In order to measure the program’s effectiveness, Malmgren included a form of progress monitoring that allows both the tutors and the kids to see if the program was working, she said.  

 

The reading program provides individualized instruction to community youth whose reading skills are lagging significantly and who do not have access to reading tutoring through any other program.

 

Participating students are exposed to the intervention three days a week for 24 sessions.

 

“The parents were so happy that someone was working with their kids,” Malmgren said.

 

The reading intervention comprises vocabulary instruction, adult modeling, repeated reading, and corrective feedback methods.
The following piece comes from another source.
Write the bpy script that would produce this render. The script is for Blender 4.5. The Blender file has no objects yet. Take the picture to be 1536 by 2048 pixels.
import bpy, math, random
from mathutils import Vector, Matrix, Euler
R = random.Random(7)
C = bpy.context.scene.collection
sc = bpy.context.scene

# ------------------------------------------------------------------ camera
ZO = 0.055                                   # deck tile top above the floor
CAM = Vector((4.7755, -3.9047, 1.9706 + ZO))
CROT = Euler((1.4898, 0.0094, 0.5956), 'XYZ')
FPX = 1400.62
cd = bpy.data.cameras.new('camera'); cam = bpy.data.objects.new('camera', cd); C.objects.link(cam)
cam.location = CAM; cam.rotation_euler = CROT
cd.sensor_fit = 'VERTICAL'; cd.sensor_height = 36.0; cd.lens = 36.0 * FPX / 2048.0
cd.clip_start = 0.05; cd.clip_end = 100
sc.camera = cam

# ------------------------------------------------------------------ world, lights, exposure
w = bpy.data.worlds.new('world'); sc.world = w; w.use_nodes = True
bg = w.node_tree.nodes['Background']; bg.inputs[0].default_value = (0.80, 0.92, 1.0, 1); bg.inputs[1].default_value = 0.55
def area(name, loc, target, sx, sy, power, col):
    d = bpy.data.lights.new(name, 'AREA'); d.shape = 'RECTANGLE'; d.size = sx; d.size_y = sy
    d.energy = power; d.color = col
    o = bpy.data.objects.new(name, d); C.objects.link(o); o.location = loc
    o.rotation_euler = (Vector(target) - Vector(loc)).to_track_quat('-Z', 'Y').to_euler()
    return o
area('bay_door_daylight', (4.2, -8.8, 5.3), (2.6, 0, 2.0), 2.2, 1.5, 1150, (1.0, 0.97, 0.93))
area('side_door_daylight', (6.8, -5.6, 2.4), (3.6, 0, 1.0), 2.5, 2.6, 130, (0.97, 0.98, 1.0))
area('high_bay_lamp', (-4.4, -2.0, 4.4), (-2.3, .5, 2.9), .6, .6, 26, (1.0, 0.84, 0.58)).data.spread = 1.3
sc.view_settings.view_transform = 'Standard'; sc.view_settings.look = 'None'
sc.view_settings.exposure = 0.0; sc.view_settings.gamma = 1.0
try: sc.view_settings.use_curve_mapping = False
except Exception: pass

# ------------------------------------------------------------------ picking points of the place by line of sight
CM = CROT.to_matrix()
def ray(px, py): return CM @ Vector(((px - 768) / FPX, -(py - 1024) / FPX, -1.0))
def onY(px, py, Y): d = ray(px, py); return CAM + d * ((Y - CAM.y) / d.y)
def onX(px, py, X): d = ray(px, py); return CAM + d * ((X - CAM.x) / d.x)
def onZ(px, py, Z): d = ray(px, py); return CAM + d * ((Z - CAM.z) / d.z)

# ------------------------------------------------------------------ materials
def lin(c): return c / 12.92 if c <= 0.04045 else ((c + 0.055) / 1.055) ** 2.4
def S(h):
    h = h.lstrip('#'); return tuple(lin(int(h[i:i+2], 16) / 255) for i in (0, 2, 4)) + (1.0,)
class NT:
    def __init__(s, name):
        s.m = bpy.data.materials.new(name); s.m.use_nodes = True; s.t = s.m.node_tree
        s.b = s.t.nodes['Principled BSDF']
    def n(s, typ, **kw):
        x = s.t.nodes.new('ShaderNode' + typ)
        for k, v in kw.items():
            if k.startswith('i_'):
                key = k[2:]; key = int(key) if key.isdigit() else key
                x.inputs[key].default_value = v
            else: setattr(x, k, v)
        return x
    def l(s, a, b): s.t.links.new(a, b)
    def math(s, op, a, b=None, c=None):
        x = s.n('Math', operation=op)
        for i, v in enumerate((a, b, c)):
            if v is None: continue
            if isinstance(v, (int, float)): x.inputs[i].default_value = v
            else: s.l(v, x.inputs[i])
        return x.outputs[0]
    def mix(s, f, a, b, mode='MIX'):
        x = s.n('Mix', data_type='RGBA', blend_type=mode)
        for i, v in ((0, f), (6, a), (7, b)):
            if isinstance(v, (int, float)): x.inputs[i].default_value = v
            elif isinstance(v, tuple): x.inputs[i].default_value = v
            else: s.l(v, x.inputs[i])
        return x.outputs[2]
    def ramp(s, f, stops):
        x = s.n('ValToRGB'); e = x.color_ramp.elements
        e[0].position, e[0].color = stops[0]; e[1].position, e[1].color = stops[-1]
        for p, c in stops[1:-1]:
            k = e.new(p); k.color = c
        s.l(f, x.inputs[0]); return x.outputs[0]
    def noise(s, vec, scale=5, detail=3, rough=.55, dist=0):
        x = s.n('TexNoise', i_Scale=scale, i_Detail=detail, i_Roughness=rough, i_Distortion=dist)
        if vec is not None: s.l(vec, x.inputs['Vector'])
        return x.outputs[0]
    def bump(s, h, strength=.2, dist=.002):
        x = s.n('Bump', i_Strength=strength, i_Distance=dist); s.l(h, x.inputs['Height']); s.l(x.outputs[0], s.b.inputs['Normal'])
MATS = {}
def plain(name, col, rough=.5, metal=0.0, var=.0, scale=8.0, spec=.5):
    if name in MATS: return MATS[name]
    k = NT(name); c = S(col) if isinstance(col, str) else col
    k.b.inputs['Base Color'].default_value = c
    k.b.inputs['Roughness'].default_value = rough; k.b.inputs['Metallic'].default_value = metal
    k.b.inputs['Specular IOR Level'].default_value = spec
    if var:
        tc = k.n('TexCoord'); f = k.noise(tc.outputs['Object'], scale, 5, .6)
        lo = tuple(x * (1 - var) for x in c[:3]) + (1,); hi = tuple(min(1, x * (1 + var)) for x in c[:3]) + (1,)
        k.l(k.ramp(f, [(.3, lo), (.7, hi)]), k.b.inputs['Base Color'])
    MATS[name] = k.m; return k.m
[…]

Participating students receive the intervention primarily through one-on-one instruction from project staff.

 

“The tutors have to be quick and highly motivated,” she said, explaining that they need to be flexible with their strategies, even within a single session, and adjust to the child’s needs and attention spans.

 

“It has to feel like a game,” Malmgren said, explaining that staff must compete for children’s attention when they are tired or want to participate in the fun activities that other children are doing.

 

“My research with the afterschool programs has been an ongoing process where I have tweaked the intervention to increase both the effectiveness and ease of use for the tutors,” she said.